What Is New Car Replacement Insurance?
Even a brand-new car depreciates by 10–20% the moment it’s driven off the lot. If it gets totaled in the first year, a standard policy may reimburse you less than what you still owe on your loan.
New car replacement insurance solves this problem by covering the cost of a brand-new replacement vehicle—not just its depreciated value.
Who Should Get It?
Drivers with vehicles under two years old
Anyone financing or leasing a car
Owners of EVs or high-depreciation models
Some insurers even offer Better Car Replacement policies, where they cover a newer model year or upgraded trim in the event of a total loss.
Which Custom Coverage Should You Choose?
| Situation | Best Coverage Option |
| New car under 2 years old | New Car Replacement Insurance |
| Custom performance mods or visual upgrades | Modified Car Insurance + Agreed Value |
| Classic or collectible show car | Classic Car Insurance with Agreed Value |
| Part-time or seasonal driver | Pay-by-Day or Month-to-Month Insurance |
| Low mileage under 500 miles/month | Pay-Per-Mile Insurance |
Conclusion
If you drive a unique vehicle—or don’t drive daily—you shouldn’t settle for a generic policy. Specialty coverage options like new car replacement insurance, modified car insurance, agreed value policies, and month-to-month plans offer protection that fits your lifestyle.
Before choosing, always:
✔ Get multiple quotes from specialty insurers
✔ Read coverage limits and exclusions carefully
✔ Declare all upgrades and usage habits honestly
FAQs – Special Coverage Types
1. What is agreed value car insurance?
Agreed value insurance guarantees a pre-set payout if your car is totaled—without depreciation.
2. Does standard insurance cover vehicle modifications?
Not usually.

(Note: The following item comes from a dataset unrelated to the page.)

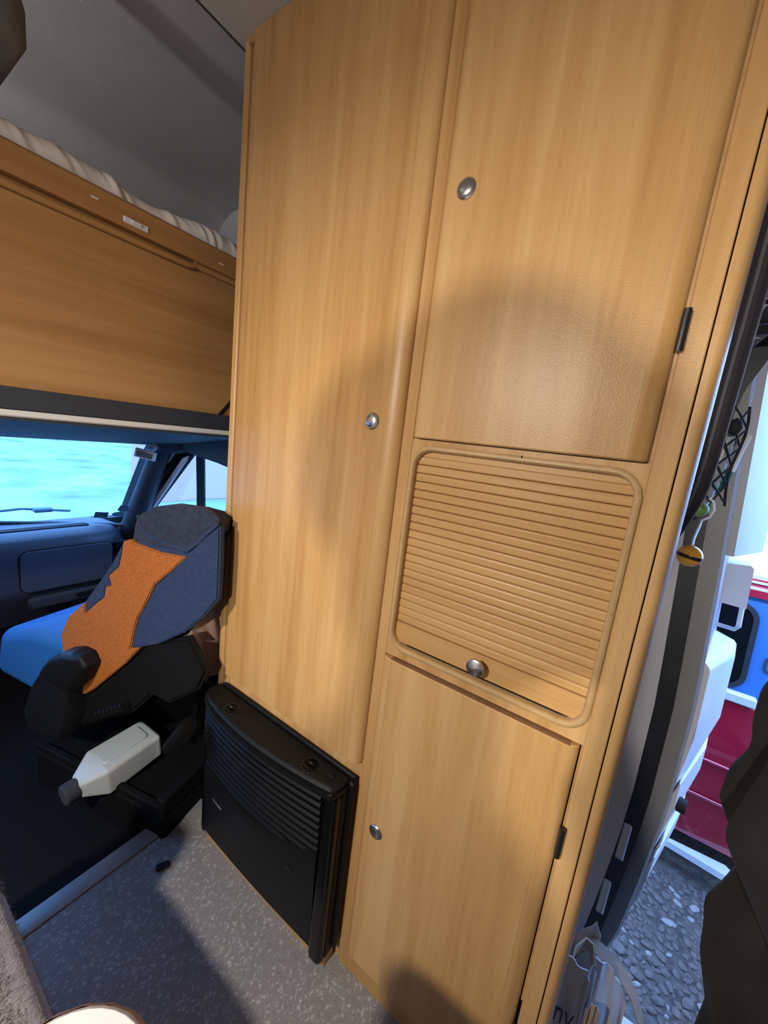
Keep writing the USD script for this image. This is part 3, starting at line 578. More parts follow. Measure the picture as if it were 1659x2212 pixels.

You’ll need modified car insurance for performance or cosmetic upgrades.
3. Is month-to-month car insurance legit?
Yes — providers like Hugo and Allstate offer contract-free insurance you can pause or cancel anytime.
4. Do I need new car replacement insurance if I already have GAP coverage?
GAP covers loan balance, while new car replacement covers full value of a brand-new replacement vehicle. Many drivers carry both.
5. Can I switch from full coverage to pay-per-mile insurance?
Yes — as long as your insurer offers telematics-based policies. You’ll typically install a plug-in or app to track mileage.